There's plenty more where that came from.
It's going to be interesting to see what comes of the SEC investigation into the London Whale now that this evidence has become public -- and now that Mary Jo White, Obama's nominee to head the SEC, has skated through her confirmation hearing. (She said she'd avoid her former Wall Street clients "for a year." A year? Then what happens?)
The End ... or the Beginning?
I don't mean to suggest I was the only Dimon skeptic out there. Yves Smith, who observes that the "Senate report reveals JPM was a lying, scheming rogue trader," was all over the bank. I agree with her, however, when she says that "the failings described in the report are even worse than we imagined." Michael Crimmins did invaluable work on the bank's record, and did so fearlessly. (One entry from last July was entitled "Why the Cops Should Be Knocking On Jamie Dimon's Door Soon.")
"This fiasco is beginning to look a lot like accounting control fraud," Crimmins wroteback then. (We've noted that major accounting firms who work with big banks -- and my former employer, AIG -- should be investigated for a variety of professional and criminal violations.)
I'll have to check with other Dimon-bashers to see if they feel the same way I do, but I have to say I feel like Kevin McCarthy when the military finally believes him in Invasion of the Body Snatchers. What a horror story this has been -- and like any horror show, we could still see one of those endings with a twist. That movie's original ending had McCarthy escaping his town only to find the entire nation contaminated by aliens. The original ending to Hitchcock's The Birds had the survivors reaching San Francisco only to find the entire city devastated by avian attacks.
But those endings did poorly with focus groups. They would have been nearly as disastrous for those films as a trick ending to this saga would be for the American economy.
Well-connected hucksters like Dimon have a way of slipping away at the last second.

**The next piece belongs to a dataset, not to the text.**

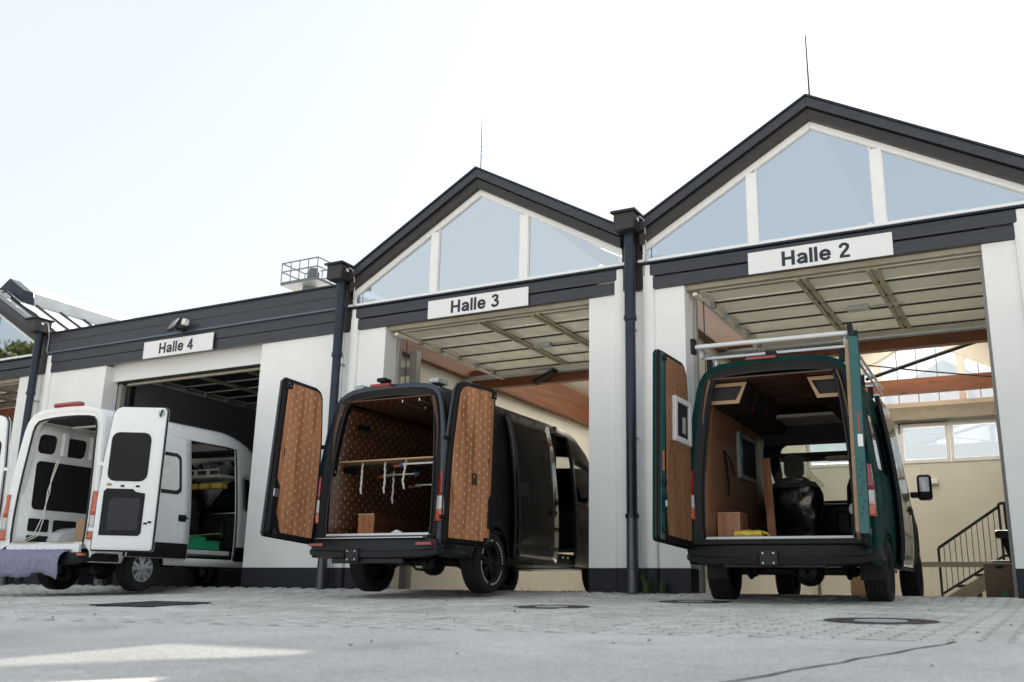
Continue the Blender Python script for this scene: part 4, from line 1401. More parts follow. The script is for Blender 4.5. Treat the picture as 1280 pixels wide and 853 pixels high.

The ending to this story is still unwritten, and Dimon's still likely to come out on top -- or, at the very least, to avoid legal scrutiny -- as long as the current team stays in charge at the Justice Department and other agencies. The best way to change that is with relentless public pressure -- on the White House, on our state Attorneys General, and on our elected representatives in the House and Senate.
We'll keep reviewing the reports and testimony from today's hearing. But we can already say that this is the brightest day for justice and economic common sense that we've seen in a long time.